Néanmoins, il cite en exemple un jus de raisin de cépage merlot, pasteurisé, du Château Raymond Tapon, à Saint-Émilion (Gironde), présent sur la carte de L’Écrin: « Je préfère ce produit à un vin désalcoolisé. C’est ma position aujourd’hui parce que je retrouve le goût du merlot. » Malgré tout, Xavier Thuizat reste ouvert à la catégorie: « L’idée me plaît beaucoup, je comprends qu’il y a un marché qui s’ouvre. De plus, il faut revenir à l’origine du métier de sommelier: vouloir faire plaisir aux autres. Je précise que 17 % de mes clients au restaurant gastronomique ne prennent pas d’alcool pour le dîner. »

Du côté de Thomas Chisholm, chef du restaurant Chocho (Paris, 10e), les boissons sans alcool occupent une place centrale. « Cela fait plus de deux ans que nous proposons un accord sans alcool, avec des boissons faites maison, telles que du kombucha, de la ginger beer, etc. », explique l’ancien de « Top Chef ». Celui-ci a décidé, fin 2024, de référencer une cuvée de vin sans alcool blanc, de Moderato: Le Chardonnay. « Il s’agit de la cuvée qui nous donne le plus l’impression de boire un vin alcoolisé », assure ainsi le Franco-Américain qui justifie sa forte propension à tester de nouvelles boissons : « Je pense que, pour le moment, peu de restaurateurs sont prêts à mettre du vin sans alcool à leur carte. Ma double culture fait que j’ai peut-être une ouverture d’esprit différente de celle d’autres restaurateurs. »

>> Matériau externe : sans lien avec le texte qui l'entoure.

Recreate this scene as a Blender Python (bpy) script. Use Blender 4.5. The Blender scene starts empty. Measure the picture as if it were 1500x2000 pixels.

Un levier de hausse du chiffre d’affaires

Dans le même temps, les producteurs mettent en avant les progrès effectués dans les méthodes d’élaboration, avec notamment un système de distillation sous vide et à faible température. Et ce, « pour respecter le vin », affirme Philippe Cazaux, qui précise récupérer les essences pour les injecter dans le vin désalcoolisé afin de donner une boisson à 0,5 % vol., tandis que les références à 0,0 % vol. se voient ajouter « des arômes exogènes parce que [ceux du vin, NDLR] ont disparu ». Tandis que Sébastien Thomas le complète en demandant de l’indulgence : « Le vin est millénaire, alors que la fabrication du vin désalcoolisé ne remonte qu’à une poignée d’années. Il y a encore beaucoup de choses à faire. »

Par ailleurs, de par son procédé d’élaboration, le vin sans alcool ne peut ressembler en tous points au vin, comme le souligne Brigitte Després, fondatrice de La Robe du Vin, qui propose du vin en canette, et, il y a peu, du vin sans alcool, à la canette et en bouteille, avec la cuvée L’Avatar. « Nous allons pouvoir comparer le profil organoleptique en termes de nez et de bouche, le fruité, mais pas la structure. Avant de déguster un sans-alcool, il faut vraiment s’enlever le vin de la tête et partir sur une nouvelle boisson qui n’est pas du tout comparable au vin », défend-elle ainsi. En outre, pour la partie « low » des vins no low, la situation est toute autre, avec des cuvées qui conservent leurs caractéristiques de vin.

Des produits qui, de par leur nature, convainquent davantage Xavier Thuizat: « Je crois davantage dans le low alcohol, à 7 ou 8 % vol. » Ce dernier citant au passage des rieslings allemands titrant naturellement à 8 % vol., et ce « depuis des décennies ». De plus, Camille Delettrez, directrice communication et marketing du distributeur de boissons C10, note « un vrai enjeu sur le vin moins alcoolisé parce que si la bière a pris des parts de marché, c’est aussi lié à son degré d’alcool moins élevé qui permet une consommation plus étalée dans le temps ». Mais finalement, c’est l’argument économique qui pourrait terminer de convaincre les CHR. Aussi bien s’agissant des vins réduits en alcool que ceux sans alcool. D’une part, parce qu’ils permettent « d’aller chercher une cible qu’on n’avait pas identifiée […] ou de montrer que nous sommes en avance sur notre temps », relève Camille Delettrez.

D’autre part, parce qu’ils permettent ainsi d’augmenter le ticket moyen, par comparaison avec des sodas ou de l’eau, et donc son chiffre d’affaires. « Si moins de vin est vendu et qu’il n’y a pas de produit sur lequel effectuer une marge, comment conserver un équilibre économique? », avance ainsi Mathilde Boulachin. Dit autrement par Fabien Marchand-Cassagne : une manière de « reconquérir des occasions de consommation perdues, des ventes additionnelles valorisées comme un vin ». Alors, convaincu?